À partir de l’exploitation d’une version inédite des données du Système national d’enregistrement de la demande (SNE), et de techniques économétriques avancées basées sur le machine learning et le ré-échantillonnage, une reconstruction de l’offre disponible a été réalisée, afin de qualifier et de quantifier l’impact du niveau de ressources des ménages sur leur probabilité d’accéder au parc social.

L’analyse des taux d’attribution par tranches de niveau de vie confirme les difficultés d’accès des ménages les plus pauvres.
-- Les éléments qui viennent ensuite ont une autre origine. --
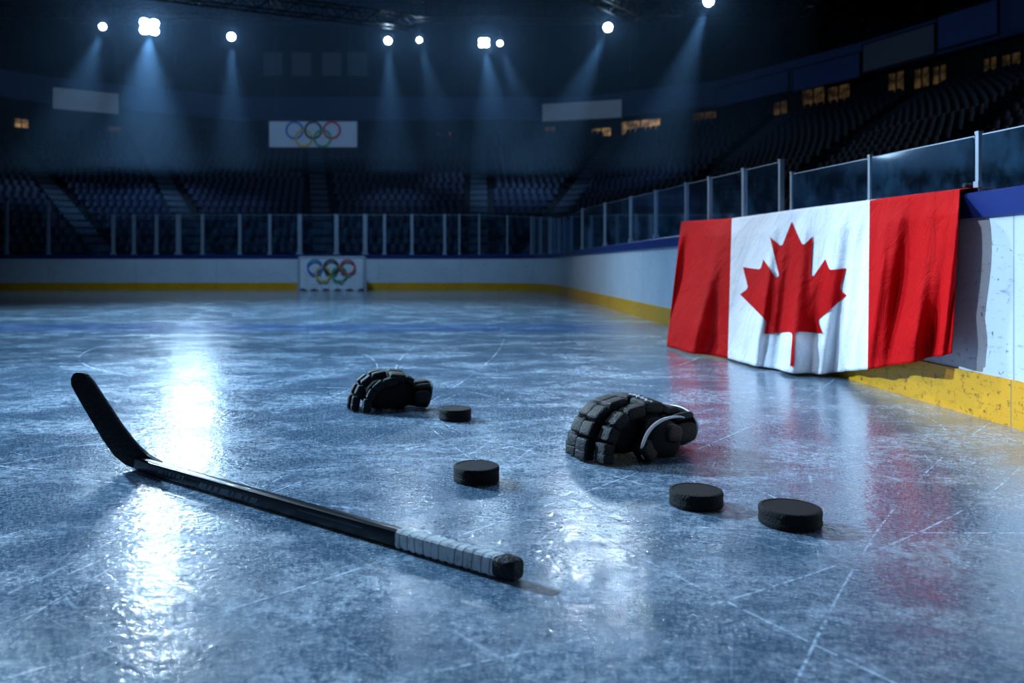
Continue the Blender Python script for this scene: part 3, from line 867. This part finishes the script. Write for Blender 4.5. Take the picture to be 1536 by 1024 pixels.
def lamp(px,py,Y,r,tpx,tpy,tY,en,size,square=False,trz=None):
    c=P(px,py,Y); t=P(tpx,tpy,tY)
    d=(t-c).normalized()
    e=empty('stage_lamp',c,label='bright blue-white '+('square floodlight' if square else 'round spotlight')+' hanging from the truss',cat='lamp',group='stage lamps under the roof')
    face=(Vector((0,0,.7))-c).normalized()
    R=face.to_track_quat('-Z','Y').to_matrix()
    m=MB()
    if square:
        m.box(R@Vector((0,0,.18)),(r*2.1,r*1.8,.32),R)
        for sx in (-1,1): m.beam(R@Vector((sx*r*1.1,0,.1)),R@Vector((sx*r*1.1,0,.1))+Vector((0,0,r*1.5)),.03)
        m.beam(R@Vector((-r*1.1,0,.1))+Vector((0,0,r*1.5)),R@Vector((r*1.1,0,.1))+Vector((0,0,r*1.5)),.03)
        m.obj('lamp_housing',M['darksteel'],e)
        m=MB()
        for sx in(-1,1):
            for sy in(-1,1): m.sup(R@Vector((sx*r*.5,sy*r*.42,-.02)),(r*.98,r*.84,.12),R,.9,.9)
        m.obj('lamp_lens',M['lamp'],e,smooth=60)
    else:
        path_=[R@Vector((0,0,z)) for z in (.0,.06,.3,.42,.5)]
        m.tube(path_,[r*1.15,r*1.15,r*1.0,r*.7,r*.4],16)
        top_=Vector((0,0,r*2.2)); X=R@Vector((1,0,0))
        m.beam(X*r*1.25,X*r*1.25+top_,.025); m.beam(-X*r*1.25,-X*r*1.25+top_,.025); m.beam(X*r*1.25+top_,-X*r*1.25+top_,.025); m.beam(top_,top_+Vector((0,0,.3)),.03)
        m.obj('lamp_housing',M['darksteel'],e,smooth=40)
        m=MB(); m.sup(R@Vector((0,0,-.01)),(r*2,r*2,r*.7),R,1,1); m.obj('lamp_lens',M['lamp'],e,smooth=60)
    o=spot('beam_light',c+d*.35,t,en,size,1.0,.12); 
    o.parent=e; o.location=o.location-c
    l=bpy.data.lights.new('lens_light','POINT'); l.energy=1900*r*r+20; l.shadow_soft_size=.05; l.color=LC
    o=bpy.data.objects.new('lens_light',l); col.objects.link(o); o.parent=e; o.location=face*(.25+r*.5)
    return c
lamp(154,40,29.5,.12,60,330,32,1900,46)
kc=lamp(224,40,29.5,.33,215,330,31,4400,62,True)
lamp(347,55,29.5,.14,352,330,31,2200,34)
lamp(582,61,29.5,.13,592,330,32,1900,36)
lamp(629,60,31,.10,700,330,35,1100,38)
lamp(726,64,29.5,.19,765,330,33,2100,46,True)
lamp(750,65,30.3,.10,840,330,34,1300,38)
lamp(912,41,29.5,.16,780,330,32,2200,36)
lamp(1063,2,28,.17,960,290,31,2900,36)
def haze():
    mt=bpy.data.materials.new('haze'); mt.use_nodes=True; nt=mt.node_tree; nt.nodes.clear(); q=NB(nt)
    o=q.n('ShaderNodeOutputMaterial'); v=q.n('ShaderNodeVolumeScatter'); v.inputs['Density'].default_value=.021; v.inputs['Anisotropy'].default_value=.1; v.inputs[0].default_value=(.40,.66,1,1)
    q.l(v.outputs[0],o.inputs['Volume'])
    m=MB(); m.box((0,0,0),(34.0,7.2,8.0)); ob=m.obj('haze',mt,label='thin blue haze hanging in the arena air',cat='haze',kind='stuff'); ob.location=(-5,30.4,8.4)
haze()
# ---------------------------------------------------------------- lighting
KC=(.62,.82,1)
spot('key_light',P(228,40,26.4),(-.9,4.2,0),1150,26,.9,.10,KC)
spot('key_light',P(240,130,26.4),(-2.5,6.5,0),200,24,.9,.12,KC)  # extra spot below the lamp, added to lengthen the ice streak
spot('key_light',P(256,-60,26.4),(-.9,2.6,0),620,22,.9,.08,KC)  # extra spot above the lamp, added to extend the streak towards the camera
spot('key_light',P(726,64,26.4),(.3,4.6,0),90,24,.9,.06,KC)
spot('key_light',P(858,60,26.4),(.9,2.3,0),560,9,.9,.03,KC)  # added narrow spot for a glint on the ice; no lamp hangs here
spot('key_light',P(930,20,26.4),(.9,2.3,0),420,9,.9,.03,KC)  # second added narrow spot, makes another ice glint
spot('key_light',P(618,30,26.4),(0,3.0,0),380,12,.9,.03,KC)  # narrow spot added for the centre glint
spot('ice_light',P(290,200,26.4),(-4,12,0),800,30,.9,.8,(.5,.75,1))  # added spot with no fixture, brightens the glare on the far ice
spot('unseen_flood',(-3.2,12.5,6.8),(2.3,5.2,.4),2650,36,.8,.3,(.92,.96,1))
spot('unseen_flood',(-6,3,6.5),(2.38,3.5,.3),1500,24,.9,.3,(.80,.89,1))  # unseen spot added to light the wall beside the flag
spot('unseen_flood',(-7,8.0,4.4),(.7,3.0,0),7600,46,1,.14,(.46,.73,1))
spot('unseen_flood',(-2.5,-3.5,5),(0,2.6,0),110,60,1,.6,(.5,.72,1))  # added front fill from the camera side, for stick and gloves
spot('unseen_flood',(-5,10,8),(2.38,14,.2),1600,46,1,.3,(.7,.85,1))  # unseen spot added to brighten the dull far side boards
spot('ice_light',(0,7,10),(-.6,6.8,0),2000,70,1,1.5,(.36,.65,1))
spot('ice_light',(-4,13,10),(-3.0,10.8,0),12500,72,1,1.2,(.44,.73,1))  # unseen overhead spot added to brighten the middle ice
spot('ice_light',(-4,13,10),(-4.5,24,.2),2500,74,1,.8,(.36,.65,1))  # unseen overhead spot added so the end boards are lit
spot('stand_fill',(-6,24,17),(-6,38,4),650,110,1,1,(.14,.36,1))  # unseen fill added so the end seats can be made out
spot('stand_fill',(4,12,16),(16,24,5),180,100,1,1,(.14,.36,1))  # unseen fill added for the seats on the right
w=bpy.data.worlds.new('world'); scene.world=w; w.use_nodes=True
bg=w.node_tree.nodes['Background']; bg.inputs[0].default_value=(.25,.5,1,1); bg.inputs[1].default_value=.008
# ---------------------------------------------------------------- camera
cam=bpy.data.cameras.new('camera'); co=bpy.data.objects.new('camera',cam); col.objects.link(co)
co.location=(0,0,H); co.rotation_euler=(math.pi/2,0,0)
cam.lens=F/1536*36; cam.sensor_width=36; cam.shift_x=(768-HX)/1536; cam.shift_y=-(512-HY)/1536
cam.clip_start=.05; cam.clip_end=300
cam.dof.use_dof=True; cam.dof.focus_distance=2.7; cam.dof.aperture_fstop=2.6
scene.camera=co
scene.view_settings.view_transform='Standard'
Ainsi, au niveau national, les ménages déclarant moins de 500 euros par mois et par unité de consommation (UC) sont ceux connaissant le taux d’attribution le plus faible (inférieur à 12 %). Ceux déclarant entre 500 et 600 euros de niveau de vie enregistrent un taux d’attribution de l’ordre de 15 %. Les taux d’attribution des ménages des tranches de niveau de vie supérieures oscillent entre 17 % et 19 %.

Si les demandeuses et demandeurs les plus pauvres ont accès à un parc de logements plus réduit, notamment en zones tendues, cela ne suffit pas à expliquer leur plus faible probabilité d’attribution par rapport à l’ensemble des demandeurˑseˑs. Une fois contrôlées l’offre disponible mais aussi les caractéristiques des ménages (composition familiale, motif de la demande, priorisation du dossier, nombre d’enfants, nationalité, statut vis à vis de l’emploi, localisation de la demande…), les chances d’obtenir un logement social ont tendance à croître avec le niveau de vie.
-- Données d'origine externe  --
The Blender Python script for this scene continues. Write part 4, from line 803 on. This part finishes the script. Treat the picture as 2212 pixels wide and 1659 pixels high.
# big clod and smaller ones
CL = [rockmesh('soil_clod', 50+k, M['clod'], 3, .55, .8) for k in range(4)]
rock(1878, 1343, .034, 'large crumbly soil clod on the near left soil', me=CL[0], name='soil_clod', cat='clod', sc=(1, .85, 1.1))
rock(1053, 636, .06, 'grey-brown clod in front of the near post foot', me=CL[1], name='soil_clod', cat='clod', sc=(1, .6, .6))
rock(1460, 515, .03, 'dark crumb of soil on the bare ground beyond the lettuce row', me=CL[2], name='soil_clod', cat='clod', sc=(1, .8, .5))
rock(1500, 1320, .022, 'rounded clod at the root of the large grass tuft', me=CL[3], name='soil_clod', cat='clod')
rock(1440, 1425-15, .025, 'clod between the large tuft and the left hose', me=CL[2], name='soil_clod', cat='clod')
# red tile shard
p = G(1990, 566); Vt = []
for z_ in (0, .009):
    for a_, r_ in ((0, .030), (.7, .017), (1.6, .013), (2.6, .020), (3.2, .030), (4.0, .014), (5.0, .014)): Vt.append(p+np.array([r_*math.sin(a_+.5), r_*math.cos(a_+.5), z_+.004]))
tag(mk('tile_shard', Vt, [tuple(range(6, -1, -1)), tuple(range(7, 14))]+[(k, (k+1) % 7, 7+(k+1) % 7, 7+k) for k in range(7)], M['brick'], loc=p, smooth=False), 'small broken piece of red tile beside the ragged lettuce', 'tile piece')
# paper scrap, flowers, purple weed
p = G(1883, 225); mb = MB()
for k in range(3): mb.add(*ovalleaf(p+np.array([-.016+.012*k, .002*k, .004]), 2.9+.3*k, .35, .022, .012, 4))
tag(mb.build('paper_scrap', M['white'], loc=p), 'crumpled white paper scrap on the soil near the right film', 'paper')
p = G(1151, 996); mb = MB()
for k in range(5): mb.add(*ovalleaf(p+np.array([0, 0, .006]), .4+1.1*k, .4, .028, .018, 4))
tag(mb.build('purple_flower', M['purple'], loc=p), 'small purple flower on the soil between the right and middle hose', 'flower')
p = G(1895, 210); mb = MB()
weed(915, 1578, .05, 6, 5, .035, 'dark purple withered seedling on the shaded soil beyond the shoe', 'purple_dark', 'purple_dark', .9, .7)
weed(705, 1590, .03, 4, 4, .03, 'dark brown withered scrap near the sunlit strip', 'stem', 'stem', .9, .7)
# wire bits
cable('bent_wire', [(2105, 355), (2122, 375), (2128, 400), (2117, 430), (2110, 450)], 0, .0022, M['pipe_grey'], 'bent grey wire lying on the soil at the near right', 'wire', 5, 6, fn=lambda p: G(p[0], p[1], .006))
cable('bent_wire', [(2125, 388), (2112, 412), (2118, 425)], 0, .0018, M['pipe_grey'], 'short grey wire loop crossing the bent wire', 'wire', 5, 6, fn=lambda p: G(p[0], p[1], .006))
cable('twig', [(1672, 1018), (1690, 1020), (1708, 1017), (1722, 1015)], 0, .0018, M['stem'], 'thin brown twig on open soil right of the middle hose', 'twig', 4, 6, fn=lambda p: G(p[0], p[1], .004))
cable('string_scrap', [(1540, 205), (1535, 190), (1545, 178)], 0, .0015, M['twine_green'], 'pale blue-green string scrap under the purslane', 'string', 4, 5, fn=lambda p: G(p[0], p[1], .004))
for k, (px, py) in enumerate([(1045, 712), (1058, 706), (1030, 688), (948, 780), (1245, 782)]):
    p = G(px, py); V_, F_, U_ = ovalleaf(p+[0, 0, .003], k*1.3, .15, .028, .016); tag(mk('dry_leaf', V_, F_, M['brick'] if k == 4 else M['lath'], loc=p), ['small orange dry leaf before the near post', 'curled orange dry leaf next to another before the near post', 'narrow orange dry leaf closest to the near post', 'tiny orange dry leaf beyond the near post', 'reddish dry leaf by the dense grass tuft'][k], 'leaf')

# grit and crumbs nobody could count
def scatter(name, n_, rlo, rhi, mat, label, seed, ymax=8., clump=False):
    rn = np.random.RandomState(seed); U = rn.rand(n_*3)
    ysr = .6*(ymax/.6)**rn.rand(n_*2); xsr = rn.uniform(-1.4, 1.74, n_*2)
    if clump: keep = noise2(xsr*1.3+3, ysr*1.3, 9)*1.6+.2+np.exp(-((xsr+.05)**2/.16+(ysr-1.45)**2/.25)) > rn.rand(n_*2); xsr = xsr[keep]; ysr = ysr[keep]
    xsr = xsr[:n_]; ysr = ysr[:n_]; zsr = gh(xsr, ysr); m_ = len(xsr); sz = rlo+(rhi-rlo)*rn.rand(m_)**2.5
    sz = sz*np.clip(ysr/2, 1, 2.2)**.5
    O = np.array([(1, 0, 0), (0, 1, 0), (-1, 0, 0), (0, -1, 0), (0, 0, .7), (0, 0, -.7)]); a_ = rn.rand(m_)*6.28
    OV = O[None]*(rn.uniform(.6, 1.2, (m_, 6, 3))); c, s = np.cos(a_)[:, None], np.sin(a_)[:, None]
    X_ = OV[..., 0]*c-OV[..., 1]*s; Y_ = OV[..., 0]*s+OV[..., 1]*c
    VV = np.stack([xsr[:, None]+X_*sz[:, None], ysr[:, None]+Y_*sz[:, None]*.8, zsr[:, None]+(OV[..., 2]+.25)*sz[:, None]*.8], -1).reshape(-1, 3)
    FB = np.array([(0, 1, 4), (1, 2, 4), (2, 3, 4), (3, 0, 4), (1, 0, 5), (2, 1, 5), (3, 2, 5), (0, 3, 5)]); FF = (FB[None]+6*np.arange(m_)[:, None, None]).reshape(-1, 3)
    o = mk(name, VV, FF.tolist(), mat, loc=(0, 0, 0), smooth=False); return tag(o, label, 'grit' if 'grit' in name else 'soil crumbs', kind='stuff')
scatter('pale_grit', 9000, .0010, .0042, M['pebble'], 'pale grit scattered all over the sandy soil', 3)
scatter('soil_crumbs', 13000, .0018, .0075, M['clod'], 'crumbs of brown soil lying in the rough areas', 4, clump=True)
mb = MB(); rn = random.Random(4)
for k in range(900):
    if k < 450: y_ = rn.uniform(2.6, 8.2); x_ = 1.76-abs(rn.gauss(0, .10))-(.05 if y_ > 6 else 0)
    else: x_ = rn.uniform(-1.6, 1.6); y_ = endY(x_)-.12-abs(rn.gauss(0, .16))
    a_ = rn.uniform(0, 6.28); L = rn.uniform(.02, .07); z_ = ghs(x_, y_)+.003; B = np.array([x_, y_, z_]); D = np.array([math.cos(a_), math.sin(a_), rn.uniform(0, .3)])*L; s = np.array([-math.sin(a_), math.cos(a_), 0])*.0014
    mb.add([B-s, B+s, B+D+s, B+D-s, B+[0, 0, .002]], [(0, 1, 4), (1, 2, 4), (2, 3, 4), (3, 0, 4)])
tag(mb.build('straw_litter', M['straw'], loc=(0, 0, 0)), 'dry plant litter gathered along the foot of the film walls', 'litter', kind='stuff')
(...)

Autrement dit, toutes choses égales par ailleurs, plus les demandeurˑseˑs sont pauvres, moins ils ont de chance d’accéder au logement, et ce indépendamment de leurs autres caractéristiques. Les difficultés sont particulièrement importantes pour les ménages déclarant moins de 800 euros de niveau de vie par unité de consommation et le sont encore davantage pour les ménages déclarant moins de 500 euros de niveau de vie.

Les disparités territoriales sont cependant importantes et les résultats, appuyés par les entretiens menés auprès de certains acteurs du système d’attribution des logements, mettent en lumière d’importantes différences dans les politiques d’attribution locales.

Sans surprise, le niveau de tension locale et donc l’offre de logements disponibles déterminent en partie les choix opérés par les acteurs lors des attributions. La hiérarchisation de la demande apparaît par ailleurs comme un facteur déterminant et ce en défaveur des ménages les plus pauvres. Ces ménages sont le plus souvent mis en « concurrence » avec des ménages moins pauvres, mais cumulant d’autres critères déterminants en matière de hiérarchisation (situation de logement, taille ou composition du ménage, ancienneté de la demande, situation au regard de l’emploi…).

Une analyse par cas-type a également été menée afin de quantifier l’écart entre probabilité théorique et probabilité effective d’attribution. Ces résultats mettent en évidence la place importante, dans le processus de sélection des candidats à un logement, de la priorisation de la demande ainsi que des logiques de peuplement (présence d’enfants, pratiques locales, rôle de la nationalité…).

L’ensemble de nos résultats sont présentés dans une application interactive qui fournit les informations sous 4 formes différentes :

  • Le premier onglet (« Attribution ») présente sous forme graphique, par EPCI, les probabilités théoriques et effectives d’attribution selon le niveau de vie. Il fournit également pour 2 niveaux de vie (500 euros et 1200 euros) les probabilités estimées ainsi que les intervalles de confiance associés.
  • Le deuxième onglet (« Contribution ») présente sous forme graphique, par EPCI, la contribution des différentes variables du modèle à la probabilité d’attribution. Il fournit également pour 2 niveaux de vie (500 euros et 1200 euros) les contributions respectivement du niveau de vie et du niveau de tension ainsi que les intervalles de confiance associés.
  • Le troisième onglet (« Odd ratio (carte) ») présente, sous forme de cartes et pour les 100 EPCI comptant le plus de demandeur.se.s, le rapport de chance (l’Odd ratio) entre probabilité effective et probabilité théorique (voir supra) ainsi que les résultats de l’onglet « Attribution » pour chaque EPCI.
  • Le quatrième onglet (« Attribution (carte) ») présente lui les probabilités effectives d’attribution pour les 100 EPCI comptant le plus de demandeur.se.s.